--- Start of INFORMATION SUPPLIED ---

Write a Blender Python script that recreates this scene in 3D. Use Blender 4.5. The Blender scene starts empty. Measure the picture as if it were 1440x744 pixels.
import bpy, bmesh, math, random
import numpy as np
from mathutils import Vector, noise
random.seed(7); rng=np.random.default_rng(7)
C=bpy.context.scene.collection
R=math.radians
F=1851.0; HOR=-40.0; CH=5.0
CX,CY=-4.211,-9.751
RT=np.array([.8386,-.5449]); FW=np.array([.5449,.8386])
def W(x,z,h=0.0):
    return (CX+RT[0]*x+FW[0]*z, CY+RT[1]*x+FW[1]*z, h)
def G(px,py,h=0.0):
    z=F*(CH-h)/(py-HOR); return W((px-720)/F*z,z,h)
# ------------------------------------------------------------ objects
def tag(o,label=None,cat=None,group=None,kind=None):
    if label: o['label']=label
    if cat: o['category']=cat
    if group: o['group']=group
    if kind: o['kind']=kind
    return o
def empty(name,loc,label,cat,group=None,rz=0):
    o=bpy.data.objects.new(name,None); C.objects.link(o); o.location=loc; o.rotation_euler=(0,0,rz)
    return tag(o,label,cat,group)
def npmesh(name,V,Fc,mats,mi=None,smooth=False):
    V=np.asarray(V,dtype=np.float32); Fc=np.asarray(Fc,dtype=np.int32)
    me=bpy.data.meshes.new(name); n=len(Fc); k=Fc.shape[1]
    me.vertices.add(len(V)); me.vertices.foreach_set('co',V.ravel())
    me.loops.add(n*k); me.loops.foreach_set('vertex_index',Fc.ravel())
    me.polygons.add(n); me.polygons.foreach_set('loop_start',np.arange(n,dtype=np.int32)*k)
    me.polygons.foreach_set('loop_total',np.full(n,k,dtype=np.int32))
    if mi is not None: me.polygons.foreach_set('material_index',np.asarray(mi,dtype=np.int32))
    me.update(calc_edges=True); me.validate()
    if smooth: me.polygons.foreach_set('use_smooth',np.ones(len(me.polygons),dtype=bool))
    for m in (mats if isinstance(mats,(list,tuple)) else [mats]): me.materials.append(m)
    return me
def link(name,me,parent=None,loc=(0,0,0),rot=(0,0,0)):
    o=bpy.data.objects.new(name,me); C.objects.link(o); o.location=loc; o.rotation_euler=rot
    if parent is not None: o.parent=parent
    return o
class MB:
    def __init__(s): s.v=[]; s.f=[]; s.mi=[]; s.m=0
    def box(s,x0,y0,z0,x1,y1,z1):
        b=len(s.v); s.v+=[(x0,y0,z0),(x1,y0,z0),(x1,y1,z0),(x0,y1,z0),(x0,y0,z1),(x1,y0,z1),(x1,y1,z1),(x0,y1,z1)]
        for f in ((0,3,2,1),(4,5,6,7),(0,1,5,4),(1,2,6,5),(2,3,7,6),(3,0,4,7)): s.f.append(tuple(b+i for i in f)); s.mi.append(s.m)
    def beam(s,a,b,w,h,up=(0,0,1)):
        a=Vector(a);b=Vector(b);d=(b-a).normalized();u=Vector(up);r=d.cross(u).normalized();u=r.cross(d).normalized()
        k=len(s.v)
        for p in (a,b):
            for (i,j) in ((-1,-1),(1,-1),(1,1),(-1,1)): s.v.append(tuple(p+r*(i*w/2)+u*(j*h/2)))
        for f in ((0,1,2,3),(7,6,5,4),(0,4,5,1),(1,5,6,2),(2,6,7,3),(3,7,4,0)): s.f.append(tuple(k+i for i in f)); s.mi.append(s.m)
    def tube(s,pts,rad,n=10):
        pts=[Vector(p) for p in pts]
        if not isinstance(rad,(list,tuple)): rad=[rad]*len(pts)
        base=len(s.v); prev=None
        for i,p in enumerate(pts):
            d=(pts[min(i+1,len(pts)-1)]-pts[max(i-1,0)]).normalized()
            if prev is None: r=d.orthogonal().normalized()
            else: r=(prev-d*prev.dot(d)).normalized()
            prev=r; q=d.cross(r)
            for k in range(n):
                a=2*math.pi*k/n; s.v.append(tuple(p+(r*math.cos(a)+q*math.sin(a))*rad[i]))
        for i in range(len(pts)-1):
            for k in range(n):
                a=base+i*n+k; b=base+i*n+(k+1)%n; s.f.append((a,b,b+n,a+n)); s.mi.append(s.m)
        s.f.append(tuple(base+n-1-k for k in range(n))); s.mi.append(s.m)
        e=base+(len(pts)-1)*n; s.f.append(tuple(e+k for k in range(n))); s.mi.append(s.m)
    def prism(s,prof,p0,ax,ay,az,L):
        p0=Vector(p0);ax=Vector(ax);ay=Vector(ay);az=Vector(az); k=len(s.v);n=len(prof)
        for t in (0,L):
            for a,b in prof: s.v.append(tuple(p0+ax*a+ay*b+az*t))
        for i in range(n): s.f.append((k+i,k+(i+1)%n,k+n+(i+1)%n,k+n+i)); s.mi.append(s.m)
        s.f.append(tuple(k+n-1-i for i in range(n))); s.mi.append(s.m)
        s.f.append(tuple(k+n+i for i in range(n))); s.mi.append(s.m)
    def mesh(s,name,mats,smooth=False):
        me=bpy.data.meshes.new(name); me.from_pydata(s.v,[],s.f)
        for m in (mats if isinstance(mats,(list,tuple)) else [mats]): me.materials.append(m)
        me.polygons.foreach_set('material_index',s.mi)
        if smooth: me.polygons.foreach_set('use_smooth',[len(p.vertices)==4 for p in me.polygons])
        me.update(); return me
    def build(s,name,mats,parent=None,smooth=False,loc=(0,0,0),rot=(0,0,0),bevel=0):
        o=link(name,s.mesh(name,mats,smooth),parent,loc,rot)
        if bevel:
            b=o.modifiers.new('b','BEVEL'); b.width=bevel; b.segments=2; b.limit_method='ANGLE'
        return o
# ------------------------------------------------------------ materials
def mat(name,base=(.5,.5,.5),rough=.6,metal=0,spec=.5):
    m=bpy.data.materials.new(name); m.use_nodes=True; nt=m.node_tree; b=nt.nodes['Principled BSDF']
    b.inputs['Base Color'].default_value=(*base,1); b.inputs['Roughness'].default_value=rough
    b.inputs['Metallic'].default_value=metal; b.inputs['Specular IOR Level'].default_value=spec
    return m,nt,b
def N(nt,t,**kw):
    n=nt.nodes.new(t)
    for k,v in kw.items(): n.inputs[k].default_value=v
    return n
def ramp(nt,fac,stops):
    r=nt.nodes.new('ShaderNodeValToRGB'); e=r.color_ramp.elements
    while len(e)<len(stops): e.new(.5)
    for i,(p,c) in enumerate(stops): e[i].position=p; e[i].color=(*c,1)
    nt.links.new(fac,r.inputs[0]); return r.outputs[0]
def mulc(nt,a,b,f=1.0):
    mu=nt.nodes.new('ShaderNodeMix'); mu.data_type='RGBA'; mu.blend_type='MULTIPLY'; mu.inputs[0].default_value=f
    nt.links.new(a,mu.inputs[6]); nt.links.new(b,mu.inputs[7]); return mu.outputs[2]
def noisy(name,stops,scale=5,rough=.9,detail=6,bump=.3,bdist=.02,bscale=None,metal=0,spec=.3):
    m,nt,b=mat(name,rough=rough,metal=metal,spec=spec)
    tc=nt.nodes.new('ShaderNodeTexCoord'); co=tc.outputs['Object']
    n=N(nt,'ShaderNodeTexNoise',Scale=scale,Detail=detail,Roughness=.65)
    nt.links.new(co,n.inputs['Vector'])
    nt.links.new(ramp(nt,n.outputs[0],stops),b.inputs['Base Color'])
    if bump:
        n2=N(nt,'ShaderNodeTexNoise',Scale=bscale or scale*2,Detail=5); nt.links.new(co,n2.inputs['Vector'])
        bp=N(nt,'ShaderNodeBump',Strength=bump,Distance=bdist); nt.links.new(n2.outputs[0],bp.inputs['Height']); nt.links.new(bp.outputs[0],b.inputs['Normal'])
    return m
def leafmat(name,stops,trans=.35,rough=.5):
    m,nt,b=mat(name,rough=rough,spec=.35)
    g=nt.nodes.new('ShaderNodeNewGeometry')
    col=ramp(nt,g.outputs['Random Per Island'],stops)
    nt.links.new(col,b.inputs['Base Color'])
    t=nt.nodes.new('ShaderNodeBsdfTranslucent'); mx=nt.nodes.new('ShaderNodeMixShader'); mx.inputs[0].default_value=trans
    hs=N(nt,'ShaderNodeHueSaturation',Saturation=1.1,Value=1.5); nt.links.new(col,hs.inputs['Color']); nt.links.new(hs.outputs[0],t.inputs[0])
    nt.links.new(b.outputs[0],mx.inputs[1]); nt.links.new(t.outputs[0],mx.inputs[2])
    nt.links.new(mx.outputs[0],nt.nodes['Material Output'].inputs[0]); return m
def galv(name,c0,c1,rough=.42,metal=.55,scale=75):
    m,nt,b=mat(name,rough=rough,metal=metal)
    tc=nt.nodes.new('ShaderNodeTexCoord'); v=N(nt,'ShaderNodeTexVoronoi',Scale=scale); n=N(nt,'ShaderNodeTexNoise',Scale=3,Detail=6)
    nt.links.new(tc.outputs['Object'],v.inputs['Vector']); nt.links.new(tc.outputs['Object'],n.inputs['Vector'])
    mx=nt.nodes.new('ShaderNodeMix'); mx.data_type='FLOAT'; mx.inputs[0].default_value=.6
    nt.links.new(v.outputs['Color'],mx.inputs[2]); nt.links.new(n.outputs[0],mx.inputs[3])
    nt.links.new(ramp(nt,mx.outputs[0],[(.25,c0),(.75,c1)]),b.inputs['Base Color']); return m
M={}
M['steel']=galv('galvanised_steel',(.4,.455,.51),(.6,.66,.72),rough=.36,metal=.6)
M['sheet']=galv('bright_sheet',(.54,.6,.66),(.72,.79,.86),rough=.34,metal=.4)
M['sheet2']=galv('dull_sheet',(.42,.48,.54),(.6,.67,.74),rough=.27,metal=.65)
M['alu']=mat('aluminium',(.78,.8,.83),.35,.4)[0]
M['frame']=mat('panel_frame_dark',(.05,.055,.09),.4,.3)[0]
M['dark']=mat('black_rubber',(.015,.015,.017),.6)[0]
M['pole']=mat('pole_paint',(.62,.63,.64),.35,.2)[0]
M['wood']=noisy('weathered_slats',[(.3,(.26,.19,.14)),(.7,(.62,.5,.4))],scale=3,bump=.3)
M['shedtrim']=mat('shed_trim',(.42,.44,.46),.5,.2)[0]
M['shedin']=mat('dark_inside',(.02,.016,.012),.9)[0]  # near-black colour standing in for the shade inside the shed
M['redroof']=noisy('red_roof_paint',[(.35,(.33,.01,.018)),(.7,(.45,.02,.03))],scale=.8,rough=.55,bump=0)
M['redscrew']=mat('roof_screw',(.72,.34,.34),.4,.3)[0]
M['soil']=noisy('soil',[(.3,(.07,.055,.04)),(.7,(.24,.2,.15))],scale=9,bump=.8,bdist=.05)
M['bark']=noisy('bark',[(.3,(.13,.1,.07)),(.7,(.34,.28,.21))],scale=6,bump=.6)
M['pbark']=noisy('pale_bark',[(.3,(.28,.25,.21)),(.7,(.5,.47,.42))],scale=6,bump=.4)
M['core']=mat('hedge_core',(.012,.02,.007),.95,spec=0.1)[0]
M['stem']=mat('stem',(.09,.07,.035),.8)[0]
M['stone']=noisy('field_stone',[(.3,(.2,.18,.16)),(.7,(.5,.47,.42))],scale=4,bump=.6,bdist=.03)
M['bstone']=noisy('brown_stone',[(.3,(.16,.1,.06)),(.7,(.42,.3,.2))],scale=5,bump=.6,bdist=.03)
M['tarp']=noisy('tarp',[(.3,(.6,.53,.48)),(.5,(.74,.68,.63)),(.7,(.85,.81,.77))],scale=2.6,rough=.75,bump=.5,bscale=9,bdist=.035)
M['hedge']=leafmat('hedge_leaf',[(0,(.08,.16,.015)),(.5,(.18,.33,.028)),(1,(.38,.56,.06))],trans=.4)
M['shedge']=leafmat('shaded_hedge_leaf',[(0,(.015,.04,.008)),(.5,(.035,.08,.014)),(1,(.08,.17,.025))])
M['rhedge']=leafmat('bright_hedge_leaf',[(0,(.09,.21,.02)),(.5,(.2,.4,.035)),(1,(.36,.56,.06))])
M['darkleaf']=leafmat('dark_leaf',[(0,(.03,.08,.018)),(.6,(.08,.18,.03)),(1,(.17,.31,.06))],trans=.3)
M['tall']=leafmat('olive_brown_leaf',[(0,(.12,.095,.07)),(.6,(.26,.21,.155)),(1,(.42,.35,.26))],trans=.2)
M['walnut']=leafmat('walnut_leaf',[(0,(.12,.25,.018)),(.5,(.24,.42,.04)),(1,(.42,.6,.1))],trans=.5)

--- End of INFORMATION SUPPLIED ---

SHORT PROBLEM —
Find every line containing the word "leafmat", then give the total and nothing more.

SOLUTION TO THIS PROBLEM —
7